Some decent and lasting rainfall today. It hasn't rained significantly since June. Today is cool, 10C and very wet.

Still plugging away on handling scans. Every roadblock that I hit seems to have been solved by someone. Interestingly, it seems the real challenge is defining the problem space.

Where am I? I'm about to test orsu threshold code. I'm thinking that all I really need to do is basic cleanup, get the image segments defined, pass them to ocr, check if results are reliable, and if not do more extensive (and time consuming) cleanup. It seems the only areas where there are real issues are text with shaded background, which when scanned ends up a mess of blots, and places where text size changes on the same horizontal line. Other than that, the ocr seems reliable. So why waste time preprocessing other areas?


Sunday, September 16, 2007

Tipping Point

Some things of note: SANE, the scanner backend system, is going to do HAL notifications in the next version. So if the scanner is plugged in, possibly if buttons are pushed (not sure) HAL will broadcast through dbus etc so that apps can respond appropriately. Neat. Too late for 4.0, but SOLID would appreciate a patch no doubt.

ASUS is going to release their small and cheap notebook, the Eee PC. Here is a hands on review. This really interests me. I use a Palm right now, and would like a small portable notebook. Inexpensive helps. It seems the really small light notebooks are also the most expensive, the cheap ones don't have any realistic battery life. The Eee weighs less than 2 lbs, costs less than $500, battery life 3-4 hours. Quite resource limited, however. They will be available at the end of the month, possibly. Be interesting to see how they work out.

I don't think I've written so much code in the last couple of months ever, and thrown most of it away. Sometimes the most difficult thing to do with a project is defining the problem. Once that is done, the solutions are evident. I'm working on cleaning up scanned documents, and coming up with blocks to feed through the ocr engines. There are utilities available, such as unpaper, but they are focussed on a different problem set. Playing with graphic data is endlessly fascinating, with the various edge detection algorithms, etc. Great fun.

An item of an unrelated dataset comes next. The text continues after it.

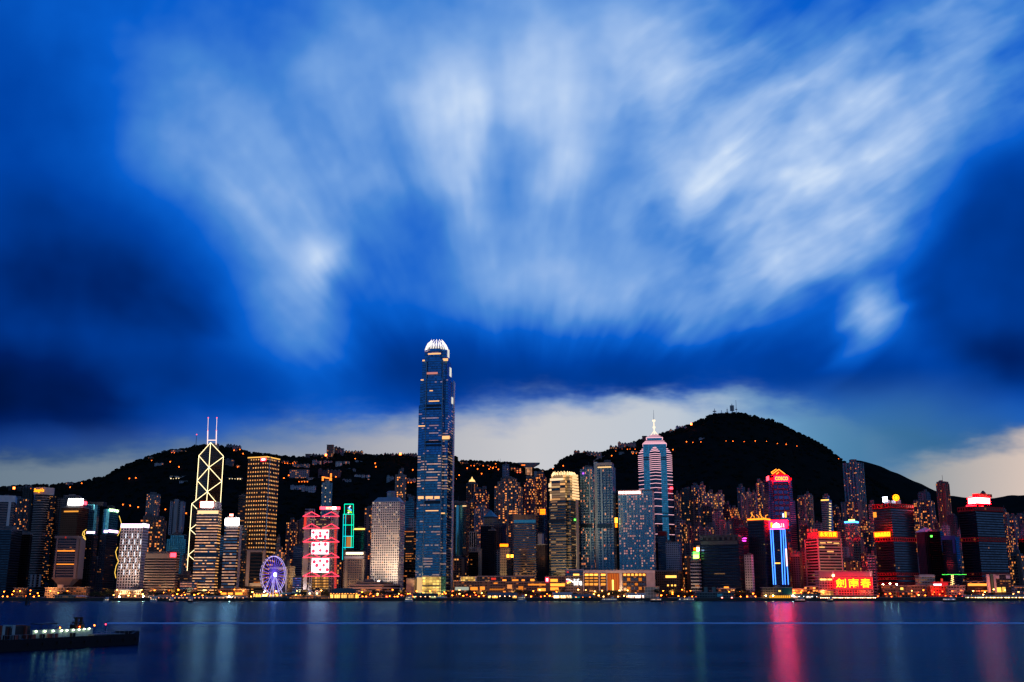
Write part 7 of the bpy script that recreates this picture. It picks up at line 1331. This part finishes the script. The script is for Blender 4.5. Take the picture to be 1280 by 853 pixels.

Speaking of edges, are we on the edge of a realization that the structures that worked so well for development and distribution of server applications fall flat when applied to desktop systems? This LWN article describes the unintended consequences when the various players in enterprise distributions attempt to satisfy the need for stability. The mainstream kernel has drivers for new hardware, but the enterprise distros don't distribute newer kernels, which encourage hardware manufacturers to develop binary modules for the said enterprise distro. Boom. All the work in encouraging free and open development goes to naught when hardware people can't get their drivers out except through binary modules.

What unintended consequences could arise from how things are structured in the desktop realm? Aaron was wondering about what it all means and where it's going. I have an idea. What thought process has led to a situation where a person wanting to develop a broadly capable app, using web, document creation, IPC, and desktop integration would have to learn at least 3 completely different API's? That on top of the multiple API' of supporting libraries. This is the situation in the most commonly distributed desktop available. Frankly, I'm not interested, freedom or not. KDE has the possibility of being the integrator of all the different api's that developers would need. One line calls to get a necessary service. This is neat and a differentiates KDE from anything else out there.

Essentially the primary linux desktop right now is equal to windows 3.0 with a web browser. If anyone wants to know why the marketshare sucks, or Dell is having trouble integrating, look no further. Unintended consequences of decisions made for good reasons.